Click here for a Studs Terkel and Tom Wolfe audio discussion of Wolfe’s ‘From Bauhaus To Our House‘
Tom Wolfe on Max Weber on one conspicuous use of art in the ‘modern’ world:
‘…aesthetics is going to replace ethics, art is going to replace religion, as the means through which educated people express their spiritual worthiness…‘
Hmmm…..Roger Scruton on Modern Architecture at the City Journal:
‘We could no longer use their styles and materials sincerely, the modernists argued, since nobody believed in those old ideals. The modern age was an age without heroes, without glory, without public tribute to anything higher or more dignified than the common man.’
As posted, please check out Jeff Koons (if you thought the celebrification of politics was striking, culturally, this happened quite before with the celebrification of art):
Speaking of balloons and balloon-dogs: Within A Bank Of Modern Fog-Robert Hughes On Jeff Koons
Two quotes by Hughes that stood out:
‘Religion is diminished into celebrity..a kind of reverse apotheosis.‘
‘This alienation of the work from the common viewer is actually a form of spiritual vandalism.’

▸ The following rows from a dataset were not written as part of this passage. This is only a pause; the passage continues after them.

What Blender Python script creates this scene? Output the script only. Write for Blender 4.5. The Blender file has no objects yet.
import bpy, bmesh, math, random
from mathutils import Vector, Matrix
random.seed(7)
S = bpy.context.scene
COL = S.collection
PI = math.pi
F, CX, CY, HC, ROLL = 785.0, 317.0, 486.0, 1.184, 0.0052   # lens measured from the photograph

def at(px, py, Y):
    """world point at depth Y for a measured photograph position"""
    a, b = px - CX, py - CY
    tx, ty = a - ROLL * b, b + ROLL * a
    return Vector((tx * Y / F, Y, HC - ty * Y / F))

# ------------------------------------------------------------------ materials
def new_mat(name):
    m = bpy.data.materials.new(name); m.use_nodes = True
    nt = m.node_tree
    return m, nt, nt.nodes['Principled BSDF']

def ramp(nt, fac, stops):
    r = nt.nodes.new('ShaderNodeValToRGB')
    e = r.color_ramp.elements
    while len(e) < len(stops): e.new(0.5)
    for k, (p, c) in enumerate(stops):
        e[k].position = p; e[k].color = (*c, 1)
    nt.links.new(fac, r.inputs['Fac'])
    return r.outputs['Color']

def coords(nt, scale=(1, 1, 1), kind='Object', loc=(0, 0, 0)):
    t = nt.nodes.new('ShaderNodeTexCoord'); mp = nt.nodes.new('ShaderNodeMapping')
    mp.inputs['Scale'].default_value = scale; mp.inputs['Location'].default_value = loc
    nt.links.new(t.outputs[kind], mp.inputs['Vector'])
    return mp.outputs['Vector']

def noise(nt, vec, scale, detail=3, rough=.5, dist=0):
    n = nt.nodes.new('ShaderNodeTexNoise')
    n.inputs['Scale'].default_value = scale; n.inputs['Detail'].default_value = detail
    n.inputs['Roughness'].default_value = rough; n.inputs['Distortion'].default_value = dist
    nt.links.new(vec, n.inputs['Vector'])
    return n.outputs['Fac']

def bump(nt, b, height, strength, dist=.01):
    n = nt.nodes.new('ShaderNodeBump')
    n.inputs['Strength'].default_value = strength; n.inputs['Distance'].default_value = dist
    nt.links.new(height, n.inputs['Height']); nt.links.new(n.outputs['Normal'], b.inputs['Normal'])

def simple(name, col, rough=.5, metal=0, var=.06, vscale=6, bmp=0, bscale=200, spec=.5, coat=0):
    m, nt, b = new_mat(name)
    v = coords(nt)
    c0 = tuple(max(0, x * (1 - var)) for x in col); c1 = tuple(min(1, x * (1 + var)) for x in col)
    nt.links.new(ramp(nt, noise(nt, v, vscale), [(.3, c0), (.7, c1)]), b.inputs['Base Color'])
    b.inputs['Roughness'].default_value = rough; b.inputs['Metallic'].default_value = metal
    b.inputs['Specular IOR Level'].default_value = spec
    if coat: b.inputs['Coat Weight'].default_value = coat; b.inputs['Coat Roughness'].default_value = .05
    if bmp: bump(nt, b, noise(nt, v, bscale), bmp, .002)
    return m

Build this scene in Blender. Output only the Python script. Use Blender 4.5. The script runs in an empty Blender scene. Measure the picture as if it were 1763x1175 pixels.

It’s tough to say that art is really about religion (though much clearly is), but rather more about an experience Hughes wants as many people as possible to have, and that such experiences can elevate and expand.
On that note, some previous links and quotes:
Donald Pittenger, at Art Contrarian, and formerly of 2 Blowhards, has been looking at modernism. From the banner of his blog:
‘The point-of-view is that modernism in art is an idea that has, after a century or more, been thoroughly tested and found wanting. Not to say that it should be abolished — just put in its proper, diminished place’
T.S. Eliot (Preludes: Stanza 3)
3.
You tossed a blanket from the bed
You lay upon your back, and waited;
You dozed, and watched the night revealing
The thousand sordid images
Of which your soul was constituted;
They flickered against the ceiling.
And when all the world came back
And the light crept up between the shutters
And you heard the sparrows in the gutters,
You had such a vision of the street
As the street hardly understands;
Sitting along the bed’s edge, where
You curled the papers from your hair,
Or clasped the yellow soles of feet
In the palms of both soiled hands.
A friend points out Harold Bloom does it well (well, yes…obviously). From this blurb:
‘At the heart of Bloom’s project is the ancient quarrel between “poetry” and “philosophy.” In Bloom’s opinion, we ought not have to choose between Homer and Plato; we can have both, as long as we recognize that poetry is superior.’